**Set problem**
Nothing in the data should change when you return it, but leave the pictures out.

**Recorded information**
============
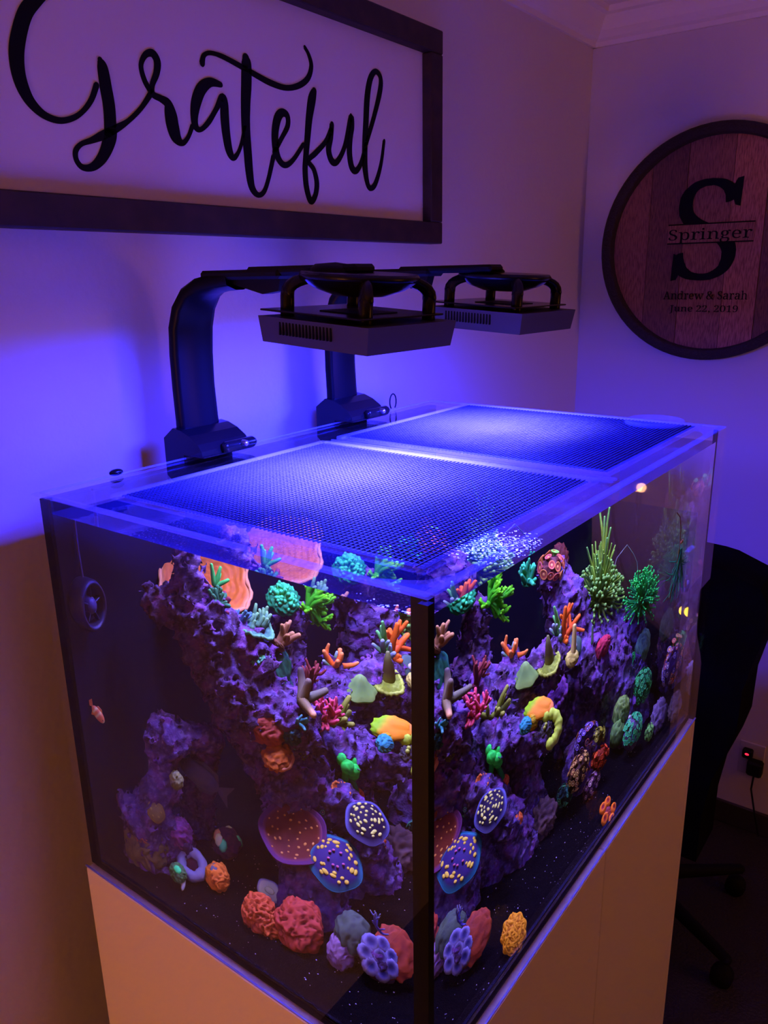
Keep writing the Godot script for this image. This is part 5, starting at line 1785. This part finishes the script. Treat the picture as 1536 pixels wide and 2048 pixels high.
	part("stem", m, m_coral, t)
	put("tip", bead(pig(220, 130, 130), "tip"), m_coral, t, Transform3D(Basis.from_scale(Vector3(.016, .008, .008)), Vector3(.018, .095, .004)))


# ---------------------------------------------------------------- everything
const FROST_A := 0.09
const RIPPLE := 0.07
const PANEL := 3.3
const DIODES := 3.2
const PANEL_GLOW := 2.0
const LED_GLOW := 60.0

func _ready() -> void:
	var cam := Camera3D.new()
	cam.name = "camera"
	cam.fov = 65.586
	cam.near = 0.02
	var yaw := 0.924503
	var pitch := -0.28744
	var roll := -0.017718
	var fwd := Vector3(cos(pitch) * sin(yaw), sin(pitch), -cos(pitch) * cos(yaw))
	var right := fwd.cross(Vector3.UP).normalized()
	var top := right.cross(fwd)
	cam.transform = Transform3D(Basis(right * cos(roll) + top * sin(roll), top * cos(roll) - right * sin(roll), -fwd), Vector3(-0.51367, 1.75764, 1.06293))
	add_child(cam)
	cam.current = true

	var env := Environment.new()
	env.background_mode = Environment.BG_COLOR
	env.background_color = Color.BLACK
	env.tonemap_mode = Environment.TONE_MAPPER_LINEAR
	env.tonemap_exposure = 1.0
	env.sdfgi_enabled = true
	env.ssao_enabled = true
	env.ssil_enabled = true
	var we := WorldEnvironment.new()
	we.name = "world"
	we.environment = env
	add_child(we)

	rng.seed = 20240
	nz.noise_type = FastNoiseLite.TYPE_SIMPLEX_SMOOTH
	nz.frequency = 1.0
	nz.fractal_type = FastNoiseLite.FRACTAL_NONE
	cells.noise_type = FastNoiseLite.TYPE_CELLULAR
	cells.frequency = 1.0
	cells.fractal_type = FastNoiseLite.FRACTAL_NONE
	make_materials()

	warm_lamp(Vector3(-2.25, 0.95, 0.60), 1.35, 0.20, "low globe lamp standing by the sign wall beyond the viewer's left shoulder")
	warm_lamp(Vector3(1.45, 1.35, 2.9), 0.48, 0.20, "globe lamp standing across the room behind the viewer")
	amber_bulb(Vector3(4.0, .545, 1.885), .028, Color(1.0, .42, .20), "small orange globe lamp standing in the dark space past the open wall end")
	amber_bulb(Vector3(2.40, .518, 1.13), .020, Color(1.0, .62, .03), "tiny yellow globe lamp just past the open wall end")
	build_lamp(Vector3(.305, 1.676, .408), Basis(Vector3.RIGHT, .066) * Basis(Vector3.UP, -.026), "black square aquarium light over the near half of the tank")
	build_lamp(Vector3(.707, 1.673, .396), Basis(Vector3.RIGHT, .059) * Basis(Vector3.UP, -.041), "black square aquarium light over the far half of the tank")
	build_room()
	build_cabinet()
	build_tank()
	build_sand()
	build_lid(.045, .449, .212, .686, "near mesh lid, clear netting in a pale frame, by the viewer")
	build_lid(.487, .908, .210, .686, "far mesh lid, clear netting in a pale frame, with a round cover")
	build_arm(.300, Vector3(.305, 0, .408), "black curved arm holding the near aquarium light")
	build_arm(.655, Vector3(.707, 0, .396), "black curved arm holding the far aquarium light")
	build_sign()
	build_barrel()
	build_odds()
	build_rocks()
	build_corals()
	build_fish()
============
**The reply**
Keep writing the Godot script for this image. This is part 5, starting at line 1785. This part finishes the script. Treat the picture as 1536 pixels wide and 2048 pixels high.
	part("stem", m, m_coral, t)
	put("tip", bead(pig(220, 130, 130), "tip"), m_coral, t, Transform3D(Basis.from_scale(Vector3(.016, .008, .008)), Vector3(.018, .095, .004)))


# ---------------------------------------------------------------- everything
const FROST_A := 0.09
const RIPPLE := 0.07
const PANEL := 3.3
const DIODES := 3.2
const PANEL_GLOW := 2.0
const LED_GLOW := 60.0

func _ready() -> void:
	var cam := Camera3D.new()
	cam.name = "camera"
	cam.fov = 65.586
	cam.near = 0.02
	var yaw := 0.924503
	var pitch := -0.28744
	var roll := -0.017718
	var fwd := Vector3(cos(pitch) * sin(yaw), sin(pitch), -cos(pitch) * cos(yaw))
	var right := fwd.cross(Vector3.UP).normalized()
	var top := right.cross(fwd)
	cam.transform = Transform3D(Basis(right * cos(roll) + top * sin(roll), top * cos(roll) - right * sin(roll), -fwd), Vector3(-0.51367, 1.75764, 1.06293))
	add_child(cam)
	cam.current = true

	var env := Environment.new()
	env.background_mode = Environment.BG_COLOR
	env.background_color = Color.BLACK
	env.tonemap_mode = Environment.TONE_MAPPER_LINEAR
	env.tonemap_exposure = 1.0
	env.sdfgi_enabled = true
	env.ssao_enabled = true
	env.ssil_enabled = true
	var we := WorldEnvironment.new()
	we.name = "world"
	we.environment = env
	add_child(we)

	rng.seed = 20240
	nz.noise_type = FastNoiseLite.TYPE_SIMPLEX_SMOOTH
	nz.frequency = 1.0
	nz.fractal_type = FastNoiseLite.FRACTAL_NONE
	cells.noise_type = FastNoiseLite.TYPE_CELLULAR
	cells.frequency = 1.0
	cells.fractal_type = FastNoiseLite.FRACTAL_NONE
	make_materials()

	warm_lamp(Vector3(-2.25, 0.95, 0.60), 1.35, 0.20, "low globe lamp standing by the sign wall beyond the viewer's left shoulder")
	warm_lamp(Vector3(1.45, 1.35, 2.9), 0.48, 0.20, "globe lamp standing across the room behind the viewer")
	amber_bulb(Vector3(4.0, .545, 1.885), .028, Color(1.0, .42, .20), "small orange globe lamp standing in the dark space past the open wall end")
	amber_bulb(Vector3(2.40, .518, 1.13), .020, Color(1.0, .62, .03), "tiny yellow globe lamp just past the open wall end")
	build_lamp(Vector3(.305, 1.676, .408), Basis(Vector3.RIGHT, .066) * Basis(Vector3.UP, -.026), "black square aquarium light over the near half of the tank")
	build_lamp(Vector3(.707, 1.673, .396), Basis(Vector3.RIGHT, .059) * Basis(Vector3.UP, -.041), "black square aquarium light over the far half of the tank")
	build_room()
	build_cabinet()
	build_tank()
	build_sand()
	build_lid(.045, .449, .212, .686, "near mesh lid, clear netting in a pale frame, by the viewer")
	build_lid(.487, .908, .210, .686, "far mesh lid, clear netting in a pale frame, with a round cover")
	build_arm(.300, Vector3(.305, 0, .408), "black curved arm holding the near aquarium light")
	build_arm(.655, Vector3(.707, 0, .396), "black curved arm holding the far aquarium light")
	build_sign()
	build_barrel()
	build_odds()
	build_rocks()
	build_corals()
	build_fish()